Alla Brigata di Macugnaga, comunque, tornai ad assumere ancora quel comando per altre due volte nel marzo del 1978 e tra giugno e luglio del 1979, consolidando così il mio rapporto con la Valle Anzasca.

Tornando al discorso sul contrabbando penso che, tolti i grandi sequestri di sigarette effettuati su TIR e vagoni ferroviari effettuati tra il 1975 ed il 1980, il risultato da me ottenuto nel luglio del 1972 è senza dubbio da annoverare tra gli ultimi servizi anticontrabbando effettuati in Ossola. La figura dello spallone stava ormai scomparendo, ridotta ormai ad un nostalgico ricordo. Anche la Tenenza di Piedimulera non aveva più senso di esistere e nel 1975 fu soppressa.

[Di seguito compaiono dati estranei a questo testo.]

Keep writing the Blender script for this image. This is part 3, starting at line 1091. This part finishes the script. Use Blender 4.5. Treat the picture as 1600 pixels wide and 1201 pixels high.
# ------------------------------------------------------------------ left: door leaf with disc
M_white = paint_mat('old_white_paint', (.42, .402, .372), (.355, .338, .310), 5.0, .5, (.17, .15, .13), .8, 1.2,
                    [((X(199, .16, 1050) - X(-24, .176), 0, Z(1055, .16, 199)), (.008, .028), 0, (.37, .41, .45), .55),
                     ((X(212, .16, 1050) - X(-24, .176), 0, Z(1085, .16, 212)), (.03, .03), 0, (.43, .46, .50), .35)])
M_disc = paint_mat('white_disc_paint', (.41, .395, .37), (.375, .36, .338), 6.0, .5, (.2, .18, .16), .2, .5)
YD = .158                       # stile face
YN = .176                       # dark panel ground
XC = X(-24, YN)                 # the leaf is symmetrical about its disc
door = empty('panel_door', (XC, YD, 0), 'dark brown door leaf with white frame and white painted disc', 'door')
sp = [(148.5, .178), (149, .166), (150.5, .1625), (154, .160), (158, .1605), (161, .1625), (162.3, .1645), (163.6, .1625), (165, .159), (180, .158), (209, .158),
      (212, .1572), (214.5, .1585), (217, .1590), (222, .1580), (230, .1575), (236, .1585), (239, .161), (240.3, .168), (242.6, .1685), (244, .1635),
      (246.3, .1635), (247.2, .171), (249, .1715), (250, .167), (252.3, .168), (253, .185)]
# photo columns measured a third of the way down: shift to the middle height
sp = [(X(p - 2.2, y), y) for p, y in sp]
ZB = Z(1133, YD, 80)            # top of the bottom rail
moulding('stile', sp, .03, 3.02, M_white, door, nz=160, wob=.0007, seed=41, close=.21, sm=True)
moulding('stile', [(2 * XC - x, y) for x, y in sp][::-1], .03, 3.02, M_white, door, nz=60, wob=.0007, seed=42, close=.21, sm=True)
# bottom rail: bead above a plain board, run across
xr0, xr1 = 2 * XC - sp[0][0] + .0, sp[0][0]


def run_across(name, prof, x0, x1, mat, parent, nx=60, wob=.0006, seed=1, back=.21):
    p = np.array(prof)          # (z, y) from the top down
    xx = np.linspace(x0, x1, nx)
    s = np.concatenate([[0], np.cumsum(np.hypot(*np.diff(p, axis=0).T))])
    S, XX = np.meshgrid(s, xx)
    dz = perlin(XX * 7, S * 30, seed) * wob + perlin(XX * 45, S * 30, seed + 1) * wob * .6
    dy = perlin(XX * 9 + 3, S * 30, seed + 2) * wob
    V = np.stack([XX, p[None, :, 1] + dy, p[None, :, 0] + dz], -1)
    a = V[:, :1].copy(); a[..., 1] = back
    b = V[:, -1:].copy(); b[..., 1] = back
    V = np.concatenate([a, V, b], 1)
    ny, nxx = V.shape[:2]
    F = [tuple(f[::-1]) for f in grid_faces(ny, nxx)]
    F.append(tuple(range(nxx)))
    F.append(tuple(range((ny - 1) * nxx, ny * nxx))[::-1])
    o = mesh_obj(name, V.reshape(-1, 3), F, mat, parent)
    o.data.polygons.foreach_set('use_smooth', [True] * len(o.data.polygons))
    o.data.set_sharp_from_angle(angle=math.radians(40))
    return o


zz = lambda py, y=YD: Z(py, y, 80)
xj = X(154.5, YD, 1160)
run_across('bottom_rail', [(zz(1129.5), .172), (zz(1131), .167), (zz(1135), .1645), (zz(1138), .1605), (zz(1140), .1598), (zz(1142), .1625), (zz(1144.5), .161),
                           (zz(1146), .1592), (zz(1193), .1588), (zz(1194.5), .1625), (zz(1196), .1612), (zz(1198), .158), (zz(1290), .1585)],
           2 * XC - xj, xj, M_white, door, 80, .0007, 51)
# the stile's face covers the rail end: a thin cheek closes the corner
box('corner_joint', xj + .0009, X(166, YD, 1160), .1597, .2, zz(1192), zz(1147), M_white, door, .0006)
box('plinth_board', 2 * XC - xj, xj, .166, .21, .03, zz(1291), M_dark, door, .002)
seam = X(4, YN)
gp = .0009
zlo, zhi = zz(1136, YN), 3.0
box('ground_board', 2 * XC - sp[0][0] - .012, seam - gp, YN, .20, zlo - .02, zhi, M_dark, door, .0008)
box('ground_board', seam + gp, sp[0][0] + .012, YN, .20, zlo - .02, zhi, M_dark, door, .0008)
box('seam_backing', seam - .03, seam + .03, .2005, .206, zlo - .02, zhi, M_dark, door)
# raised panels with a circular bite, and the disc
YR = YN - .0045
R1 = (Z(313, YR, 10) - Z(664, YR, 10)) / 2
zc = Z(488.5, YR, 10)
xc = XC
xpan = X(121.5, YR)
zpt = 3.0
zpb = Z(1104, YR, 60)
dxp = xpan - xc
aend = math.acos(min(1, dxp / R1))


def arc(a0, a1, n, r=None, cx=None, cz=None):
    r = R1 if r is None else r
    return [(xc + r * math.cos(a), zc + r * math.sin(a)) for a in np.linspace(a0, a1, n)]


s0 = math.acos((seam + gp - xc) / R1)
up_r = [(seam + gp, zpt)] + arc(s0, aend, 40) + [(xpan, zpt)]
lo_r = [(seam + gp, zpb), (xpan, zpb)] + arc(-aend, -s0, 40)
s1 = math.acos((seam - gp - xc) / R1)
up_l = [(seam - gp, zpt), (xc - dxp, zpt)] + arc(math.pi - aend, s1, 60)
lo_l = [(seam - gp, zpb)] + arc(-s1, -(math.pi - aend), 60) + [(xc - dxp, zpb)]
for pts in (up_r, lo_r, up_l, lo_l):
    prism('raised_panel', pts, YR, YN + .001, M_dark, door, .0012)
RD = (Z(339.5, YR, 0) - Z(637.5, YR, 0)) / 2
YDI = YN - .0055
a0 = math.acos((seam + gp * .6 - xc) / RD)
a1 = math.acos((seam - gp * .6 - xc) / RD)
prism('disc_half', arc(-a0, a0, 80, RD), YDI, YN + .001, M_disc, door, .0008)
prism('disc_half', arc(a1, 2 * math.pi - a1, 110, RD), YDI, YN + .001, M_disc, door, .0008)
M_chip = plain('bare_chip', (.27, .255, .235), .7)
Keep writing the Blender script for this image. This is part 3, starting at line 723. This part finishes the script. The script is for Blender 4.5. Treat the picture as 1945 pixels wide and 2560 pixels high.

Ma perché finì il contrabbando? Perché con l’aumento della quotazione del franco svizzero, cessò la convenienza del comprare e rivendere; perché era più facile trovare altri tipi di lavoro meno rischiosi e con guadagni più regolari; perché era terminata un’epoca ed il cambiamento sopraggiunto non era più dettato dalla necessità di viaggiare per poter immettere sul mercato merci altrimenti di difficile reperibilità e utili alla vita di tutti i giorni, ma era dettata dalla voglia di fare quanti più soldi possibile nel minor tempo possibile. Mi ha particolarmente colpito la risposta data ad Erminio Ferrari da uno dei protagonisti di un suo libro: “… non volevo accettare di dover andare in giro con la rivoltella in tasca e diventare un ladro o un assassino….”.  Parole confermate da un altro personaggio del libro che afferma: “…..Ho piantato lì quando il contrabbando è finito in mano alla delinquenza. Non c’era più bisogno di farlo, c’era solo la brama dei soldi facili…”

L'epopea del contrabbando, in pratica,  è stata offuscata dalla progressiva trasformazione del fenomeno, con un'accentuazione dei tratti delinquenziali e la rimozione del radicamento sociale. Al giorno d'oggi, le cronache giudiziarie sul contrabbando riferiscono su vicende di riciclaggio di fiumi di denaro provenienti da ambienti del crimine organizzato. Ma questa è tutt'altra storia. Materia per i tribunali penali.